I’m not saying that you should suddenly forget about those rules when deer hunting. Just the opposite, as these methods are proven and work every year all throughout New England. But the key is to get into a comfortable pattern with your own ability to know when the time is right to follow the rules, or break them, even just a little bit. And remember, the more time you spend afield, and the more places you hunt, the more you will begin to recognize these special moments and opportunities as they present themselves. When they do, you’ll be able to easily make those split-second decisions… Should I stay or go? Be still or move? Go by the book, or take a chance? Break some rules or just plain go for it, and hope that everything will work out?

That’s when hunting smart, and being confident enough to trust your instincts really takes precedent over everything else.
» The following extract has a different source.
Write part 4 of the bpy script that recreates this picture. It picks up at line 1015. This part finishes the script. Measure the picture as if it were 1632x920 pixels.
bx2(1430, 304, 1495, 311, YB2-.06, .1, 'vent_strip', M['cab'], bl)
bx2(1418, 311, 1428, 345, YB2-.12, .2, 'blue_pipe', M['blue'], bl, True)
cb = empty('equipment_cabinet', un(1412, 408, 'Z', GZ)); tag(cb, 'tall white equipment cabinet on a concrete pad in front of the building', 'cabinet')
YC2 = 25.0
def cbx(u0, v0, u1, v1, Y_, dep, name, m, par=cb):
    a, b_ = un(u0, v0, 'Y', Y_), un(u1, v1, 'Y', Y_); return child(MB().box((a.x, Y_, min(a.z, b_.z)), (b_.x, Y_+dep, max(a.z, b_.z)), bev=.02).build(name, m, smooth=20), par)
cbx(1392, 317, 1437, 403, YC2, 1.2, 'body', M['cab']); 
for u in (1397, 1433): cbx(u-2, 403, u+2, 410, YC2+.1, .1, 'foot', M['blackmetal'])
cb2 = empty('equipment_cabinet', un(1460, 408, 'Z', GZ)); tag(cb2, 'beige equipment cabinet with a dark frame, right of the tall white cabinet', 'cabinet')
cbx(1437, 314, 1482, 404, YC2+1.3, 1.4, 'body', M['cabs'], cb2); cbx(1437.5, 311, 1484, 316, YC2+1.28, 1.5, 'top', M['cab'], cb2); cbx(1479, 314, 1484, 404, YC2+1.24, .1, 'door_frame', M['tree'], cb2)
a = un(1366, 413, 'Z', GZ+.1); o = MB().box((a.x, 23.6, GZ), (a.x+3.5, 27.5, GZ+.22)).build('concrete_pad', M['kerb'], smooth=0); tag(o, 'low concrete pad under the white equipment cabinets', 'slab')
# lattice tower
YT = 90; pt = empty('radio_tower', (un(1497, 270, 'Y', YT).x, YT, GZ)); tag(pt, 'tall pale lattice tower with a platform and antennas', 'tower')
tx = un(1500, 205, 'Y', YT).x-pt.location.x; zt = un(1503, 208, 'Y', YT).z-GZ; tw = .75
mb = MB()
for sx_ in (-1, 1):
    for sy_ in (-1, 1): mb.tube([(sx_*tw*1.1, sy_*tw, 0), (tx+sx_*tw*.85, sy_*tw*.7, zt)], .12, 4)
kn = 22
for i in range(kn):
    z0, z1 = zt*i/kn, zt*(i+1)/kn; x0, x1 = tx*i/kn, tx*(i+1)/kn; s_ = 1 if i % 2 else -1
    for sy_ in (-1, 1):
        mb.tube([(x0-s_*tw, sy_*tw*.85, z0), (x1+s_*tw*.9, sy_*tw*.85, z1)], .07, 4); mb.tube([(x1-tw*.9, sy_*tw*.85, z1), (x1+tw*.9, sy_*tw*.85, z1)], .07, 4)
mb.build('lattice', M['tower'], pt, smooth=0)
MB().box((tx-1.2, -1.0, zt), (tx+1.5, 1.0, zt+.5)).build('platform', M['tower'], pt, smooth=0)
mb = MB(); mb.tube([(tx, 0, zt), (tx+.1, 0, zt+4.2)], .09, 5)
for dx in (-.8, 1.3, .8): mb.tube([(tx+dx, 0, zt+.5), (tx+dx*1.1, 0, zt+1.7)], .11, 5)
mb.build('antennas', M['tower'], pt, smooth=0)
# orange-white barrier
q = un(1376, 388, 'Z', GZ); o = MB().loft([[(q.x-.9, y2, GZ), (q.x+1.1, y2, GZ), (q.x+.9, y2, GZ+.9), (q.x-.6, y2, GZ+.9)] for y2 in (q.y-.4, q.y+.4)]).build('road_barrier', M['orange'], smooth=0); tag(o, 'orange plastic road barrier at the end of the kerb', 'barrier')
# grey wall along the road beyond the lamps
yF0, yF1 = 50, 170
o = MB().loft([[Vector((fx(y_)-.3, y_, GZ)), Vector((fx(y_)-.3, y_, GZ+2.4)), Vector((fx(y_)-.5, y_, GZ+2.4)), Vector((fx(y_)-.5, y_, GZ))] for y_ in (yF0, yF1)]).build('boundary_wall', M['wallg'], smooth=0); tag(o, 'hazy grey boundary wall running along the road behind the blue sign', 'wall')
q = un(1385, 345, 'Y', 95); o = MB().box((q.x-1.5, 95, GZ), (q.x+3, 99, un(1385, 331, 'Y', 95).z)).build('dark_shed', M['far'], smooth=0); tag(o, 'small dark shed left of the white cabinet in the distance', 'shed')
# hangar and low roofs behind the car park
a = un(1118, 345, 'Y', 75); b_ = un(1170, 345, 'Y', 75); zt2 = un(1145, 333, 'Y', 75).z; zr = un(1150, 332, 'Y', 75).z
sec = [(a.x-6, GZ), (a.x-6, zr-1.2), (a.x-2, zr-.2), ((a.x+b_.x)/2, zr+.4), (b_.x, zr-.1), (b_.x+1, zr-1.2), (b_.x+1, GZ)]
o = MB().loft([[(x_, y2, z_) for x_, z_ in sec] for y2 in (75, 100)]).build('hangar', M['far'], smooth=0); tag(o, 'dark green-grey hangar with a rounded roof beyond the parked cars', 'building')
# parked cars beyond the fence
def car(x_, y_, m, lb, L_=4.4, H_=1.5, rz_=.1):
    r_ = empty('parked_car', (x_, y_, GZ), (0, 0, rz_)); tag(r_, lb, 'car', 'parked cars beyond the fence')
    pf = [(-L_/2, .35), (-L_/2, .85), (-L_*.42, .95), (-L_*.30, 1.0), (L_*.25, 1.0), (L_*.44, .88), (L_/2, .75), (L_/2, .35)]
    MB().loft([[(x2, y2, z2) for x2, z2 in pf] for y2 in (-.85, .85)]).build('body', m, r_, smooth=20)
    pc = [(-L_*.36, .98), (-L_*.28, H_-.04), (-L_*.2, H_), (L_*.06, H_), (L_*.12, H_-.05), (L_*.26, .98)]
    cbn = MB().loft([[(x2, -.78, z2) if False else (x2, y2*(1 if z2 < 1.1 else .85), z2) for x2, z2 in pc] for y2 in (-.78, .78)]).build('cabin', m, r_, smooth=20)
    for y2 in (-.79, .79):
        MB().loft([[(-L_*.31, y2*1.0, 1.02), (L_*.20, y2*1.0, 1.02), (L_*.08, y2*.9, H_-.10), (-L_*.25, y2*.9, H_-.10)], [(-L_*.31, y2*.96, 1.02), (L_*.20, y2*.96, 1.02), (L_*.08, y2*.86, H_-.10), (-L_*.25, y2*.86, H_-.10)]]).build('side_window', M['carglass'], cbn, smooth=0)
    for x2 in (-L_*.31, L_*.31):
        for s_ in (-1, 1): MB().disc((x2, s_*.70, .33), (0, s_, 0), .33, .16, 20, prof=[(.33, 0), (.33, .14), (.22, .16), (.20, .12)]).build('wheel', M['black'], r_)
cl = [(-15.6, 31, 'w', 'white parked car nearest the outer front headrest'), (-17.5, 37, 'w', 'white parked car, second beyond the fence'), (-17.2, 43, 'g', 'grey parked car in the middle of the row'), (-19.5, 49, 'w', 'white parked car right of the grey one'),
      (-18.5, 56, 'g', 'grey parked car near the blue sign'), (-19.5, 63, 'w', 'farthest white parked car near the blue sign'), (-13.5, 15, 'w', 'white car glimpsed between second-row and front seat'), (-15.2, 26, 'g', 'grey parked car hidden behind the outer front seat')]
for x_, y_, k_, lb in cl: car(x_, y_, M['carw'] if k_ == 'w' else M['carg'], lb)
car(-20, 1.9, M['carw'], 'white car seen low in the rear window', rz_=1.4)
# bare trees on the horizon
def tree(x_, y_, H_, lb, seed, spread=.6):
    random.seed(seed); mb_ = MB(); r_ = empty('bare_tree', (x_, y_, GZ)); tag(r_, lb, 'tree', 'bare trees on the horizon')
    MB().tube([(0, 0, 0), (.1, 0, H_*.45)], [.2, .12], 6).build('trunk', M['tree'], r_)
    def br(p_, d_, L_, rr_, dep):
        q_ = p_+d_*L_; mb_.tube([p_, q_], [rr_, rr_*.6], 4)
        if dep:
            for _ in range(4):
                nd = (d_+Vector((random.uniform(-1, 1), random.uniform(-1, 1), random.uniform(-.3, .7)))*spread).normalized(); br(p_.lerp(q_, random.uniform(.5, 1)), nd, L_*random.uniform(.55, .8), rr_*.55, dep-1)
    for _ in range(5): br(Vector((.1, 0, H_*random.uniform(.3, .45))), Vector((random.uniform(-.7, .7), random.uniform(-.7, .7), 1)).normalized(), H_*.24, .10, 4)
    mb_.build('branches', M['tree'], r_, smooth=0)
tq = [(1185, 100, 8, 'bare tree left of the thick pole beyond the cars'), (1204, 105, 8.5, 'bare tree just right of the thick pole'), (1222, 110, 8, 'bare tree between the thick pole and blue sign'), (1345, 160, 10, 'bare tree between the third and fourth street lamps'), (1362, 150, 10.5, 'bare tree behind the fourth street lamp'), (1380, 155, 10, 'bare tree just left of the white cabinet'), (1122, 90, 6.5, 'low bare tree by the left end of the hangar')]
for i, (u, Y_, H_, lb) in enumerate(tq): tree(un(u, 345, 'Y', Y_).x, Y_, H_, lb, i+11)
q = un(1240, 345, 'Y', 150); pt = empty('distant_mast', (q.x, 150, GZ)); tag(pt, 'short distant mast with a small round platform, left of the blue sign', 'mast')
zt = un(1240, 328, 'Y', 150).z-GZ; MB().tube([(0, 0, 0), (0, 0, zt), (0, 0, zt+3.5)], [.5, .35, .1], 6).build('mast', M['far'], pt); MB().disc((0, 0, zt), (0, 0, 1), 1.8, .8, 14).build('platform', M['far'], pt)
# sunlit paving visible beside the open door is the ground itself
Like that bright, but snowy Thanksgiving morning, completely by luck, when I heard and then spotted two does running along a ridge below me about a hundred yards away. I was slowly moving toward a tree stand that morning, but quickly abandoned the idea when more commotion demanded my attention. I barely had enough time to move into an opening and step in front of a massive root ball that would break up my outline, before the rut-crazed 8-pointer’s head came barreling up and over the ridge directly into my view. He was hot on the trail of those does and they were on a path that would bring them straight by me at an unbelievable distance, but only if they kept on course and didn’t wind me. Again, as luck would have it, the two passed almost broadside at 11 steps away, with the buck moving steadily right behind them. And as I watched the colored fletching of my arrow speeding toward him, the buck had no idea what was happening or that I was even there.

Hunting in situations like these, where you’re suddenly forced to step outside the conventional wisdom of what you know, means staying alert, hunting smart, and not being afraid to trust your instincts when the time is right. And when the moment calls for it, breaking some rules and doing something unconventional, which means trying to make something happen, all without adversely affecting the areas that you’re hunting in. With bucks often riding the “oblivion express” during the rut, which has yet to arrive in Franklin County, these are the times when they become tone deaf to their surroundings. That makes the rut the best time to take gambles, and maybe break a few rules that won’t get you into trouble, but just may get you into some venison.

Joe Judd is a lifelong hunter and sportsman. He is an outdoor writer, seminar speaker, member of the New England Outdoor Writers Association, and a 2019 inductee into the N.E. Turkey Hunting Hall of Fame. Joe is also on the Quaker Boy Game Calls and Bass Pro Shops/Cabela’s Pro-Staff.